From Rock Bottom to Building Dreams: My Journey Through Failure
At 33, I was waiting tables after leaving the business I’d poured a decade into. I felt like a failure. Every time a friend walked into the restaurant, it was a hit to my ego. “What are you doing here? Didn’t you have a company?” Yeah, I did. And I left it. And it crushed me.
But here’s what I learned: failure isn’t the end. It’s just feedback.
When I left the banana flour business, I thought my entrepreneurship journey was over. I was embarrassed, ashamed, and stuck. But life has a funny way of redirecting you. My pivot into construction wasn’t part of some master plan. It was me, desperate for a fresh start, trying to figure out what was next.
I didn’t know anything about construction when I started. I googled terms in the bathroom so no one would see how clueless I was. But I showed up. I asked questions. I kept learning. Fast forward—I’ve built 10 houses and generated $20 million in sales.

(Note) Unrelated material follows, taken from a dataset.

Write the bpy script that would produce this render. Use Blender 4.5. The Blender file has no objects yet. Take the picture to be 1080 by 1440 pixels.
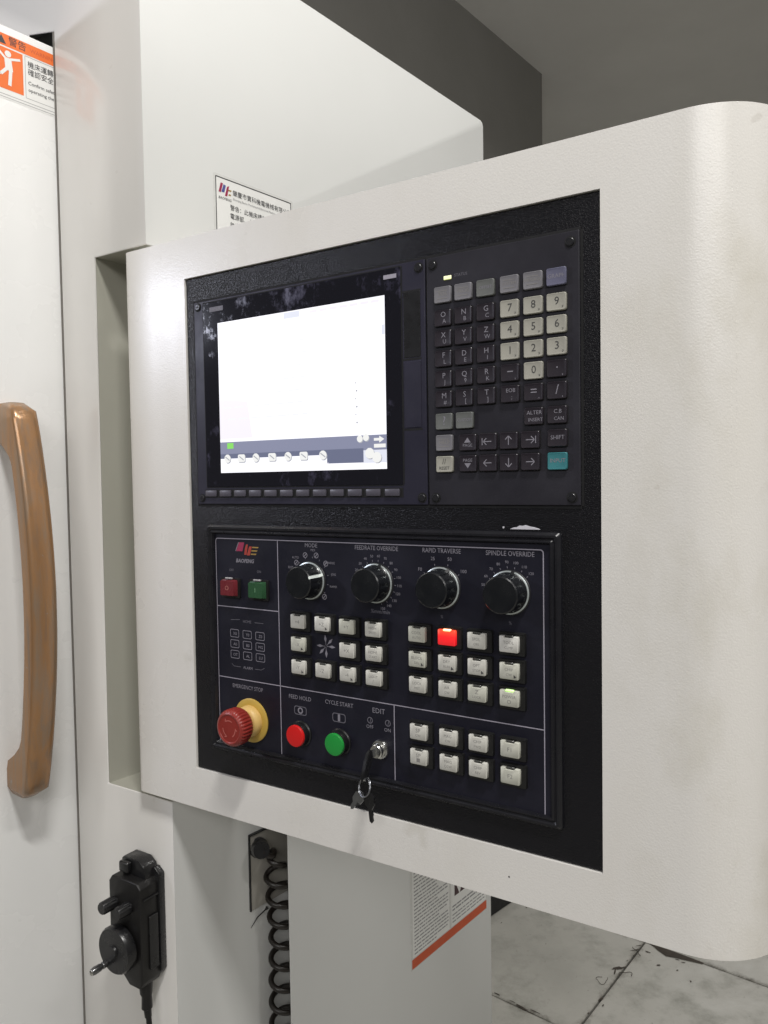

Being a contractor wasn’t something I envisioned for myself, but it became the business that helped me rebuild my confidence and purpose. I learned that entrepreneurship isn’t about having all the answers—it’s about having the resilience to find them. It’s about adapting, pivoting, and refusing to let failure define you.
The lesson? Your current situation doesn’t define you. What you do next does. Don’t let failure be your final chapter. Get up, dust yourself off, and start building again. Whether it’s in construction, business, or life, the blueprint to success is always the same: learn, adapt, and never stop moving forward.